O mundo dessas pessoas, assim como daqueles que orbitam ao redor deles, é colocado em ponto de espera quando o mais improvável dos acontecimentos, enfim, se sucede. Em uma cerimônia que deveria ser não mais do que trivial e entediante, um quarto ponto se manifesta no lugar onde apenas três eram esperados. Trata-se de uma nave espacial vinda sabe-se lá de onde, e com ela, um legítimo alienígena, preocupado apenas em recuperar o que, imagina-se, era seu antes mesmo de todo esse barulho: o tal meteorito. Quando o surreal toma conta do cotidiano, todo o resto passa a ser, por si só, excepcional. O flerte passageiro se torna paixão, o velório improvisado adquire um contorno que se impõe como perene, a terra é vendida sem que passe a ser propriedade, o ensino tradicional se mostra secundário e até uma mera canção ganha ares de mensagem premonitória. Cada um destes aqui reunidos são não mais do que peças em um tabuleiro sem início nem fim, por mais que o começo de tudo tenha sido bem determinado por alguém alheio a esses sentimentos, da mesma forma como o fim de tantas dúvidas possa se dar a qualquer instante, num estalar de dedos.

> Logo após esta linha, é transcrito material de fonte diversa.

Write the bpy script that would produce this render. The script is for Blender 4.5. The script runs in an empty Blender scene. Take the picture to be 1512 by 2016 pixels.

Ainda que a chegada do vizinho extraterrestre tenha a pompa de um encontro entre mundos, seguirá sendo uma versão de Contatos Imediatos do Terceiro Grau (1977), mas não de Steven Spielberg e, sim, 100% Wes Anderson. Sua assinatura está presente não apenas nos rostos familiares do elenco ou nos enquadramentos milimetricamente simétricos, na paleta de cores ou nos diálogos certeiros, mas, acima de tudo, pelo esforço de pertencimento que todos em cena, em um momento ou outro, empreendem. O mecânico (Matt Dillon) quer fazer seu trabalho, assim como os caubóis (entre eles, Rupert Friend e Seu Jorge) querem tocar sua música ou a professora (Maya Hawke) seguir com sua aula. Mas enquanto a cientista (Tilda Swinton) é passada para trás por um grupo de crianças e as trigêmeas decidirão como se despedir de forma apropriada da mãe falecida, aos que as observam, sejam eles militares ou o avô solitário (Tom Hanks, investindo na versatilidade), caberá apenas uma concordância resignada. O elemento externo parte da surpresa e da novidade, mas não mais do que isso. Estará em cada um dos afetados o lugar onde a verdadeira revolução terá vez. Uma busca por contato, por integração. Tal qual o Papa-léguas necessitava do Coiote, os bandidos em fuga também precisam dos policiais que os perseguem.
Importante, no entanto, não perder de vista que a parábola desenvolvida em frente a uma audiência cada vez menos afoita, mas na mesma medida mais interessada, se desenvolve através do conceito do subtexto, da leitura em múltiplas camadas possibilitada não apenas pela dinâmica entre criador e criatura, entre artista e a arte, mas pelo envolvimento crescente do cenário e das motivações que o tornaram real, por mais que falso, com os que os observam, permitindo sua possibilidade, sejam atores cansados de decorar falas que não são suas, intérpretes que não cabem nas fantasias que lhes são entregues ou mesmo discursos que perderam o momento de se mostrarem válidos. Asteroid City não tem nada a provar e muito menos a ensinar, mas muito a dizer aos que dele se aproximarem com curiosidade e reverência. Eis, enfim, um manifesto não militante, muito menos ativista, mas que parte de um olhar singelo, por vezes nostálgico, sem esquecer de um enternecimento quase contagiante. Enquanto se discute a distância das estrelas e outros se preocupam com bombas avassaladoras, em cada um recai a força da mudança. Colocá-la em uso, ou não, é o que faz a diferença.